Group says coal production may increase train traffic – Bozeman Daily Chronicle, April 3, 2012

April 3, 2012

Categories: Coal, Events, Member news, News, Northern Plains Resource Council

Chronicle Staff Writer

Today, an average of 15 trains pass through Bozeman every 24 hours.

In the future, another 40 trains may be added, said Beth Kaeding of the Northern Plains Resource Council, a conservation group based in Billings.

Increased sales of Wyoming and Montana coal from the Powder River Basin to Asian markets will result in more trains traveling from the basin to Northwest seaports, Kaeding said.

“So, what that means for Bozeman, and all the towns around the rail lines, is that coal train traffic is going to significantly increase,” she said.
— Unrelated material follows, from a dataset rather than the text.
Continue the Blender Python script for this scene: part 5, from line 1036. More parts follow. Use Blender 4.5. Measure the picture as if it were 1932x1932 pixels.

Northern Plains has been holding conferences in cities across the state to discuss the issue.

However, Lynda Frost, spokeswoman for Montana Rail Link, which operates the railroad through Bozeman, said MRL isn’t expecting a significant increase in coal trains any time soon.

“Taking into consideration that there are a number of factors involved that could result in an increase in coal traffic, it could easily take as long as 10 years before a notable increase in coal traffic could be seen,” Frost wrote in an email to the Chronicle.

In Bozeman, rail lines run under Interstate 90 across North Rouse Avenue and past homes and businesses north of Front Street. The tracks pass the Village Downtown condominiums before heading out of town.

The railroad “is the northern boundary of our neighborhood,” said Chris Nixon, president of the Northeast Neighborhood Association, which represents about 1,300 homes and businesses.

Nixon said it seems like there has already been an increase in train traffic.

Kaeding said coal companies working in the Powder River Basin plan to ship 110 million tons of coal to Asia by 2015 if enough coal export facilities are built on the West Coast.

The Powder River Basin is one of the largest coal reserves in the world. And while coal use is declining in power plants in the United States, countries like China are using more and more of the fossil fuel, Kaeding said.

She said more trains rumbling through Bozeman would mean more pollution from diesel fumes and coal dust, increased traffic congestion, delays in emergency response and additional noise. Each coal train consists of 120 to 125 cars and stretches more than a mile long, Kaeding said.

Addressing some of Kaeding’s concerns, Frost said noise from more trains would be minimal because the trains travel at 60 mph. And Frost said coal dust has been reduced by 85 percent by using a modified loading chute and applying a surfactant to wet the surface of the coal.

Northern Plains will hold a public informational meeting on the issue at 7 p.m. April 26 in the large conference room at the Bozeman Public Library.

Panelists will include Kaeding; Clint McRae, a landowner near Colstrip who will talk about the impacts to the land and agriculture; Dr. Richard Damon, a retired doctor who will talk about health concerns; and Public Service Commissioner John Vincent, who will talk about alternative energy solutions.

Kaeding is also scheduled to present information to the Bozeman City Commission on April 16. And she will talk to members of the Northeast Neighborhood Association from 7 p.m. to 9 p.m. April 18 at City Hall.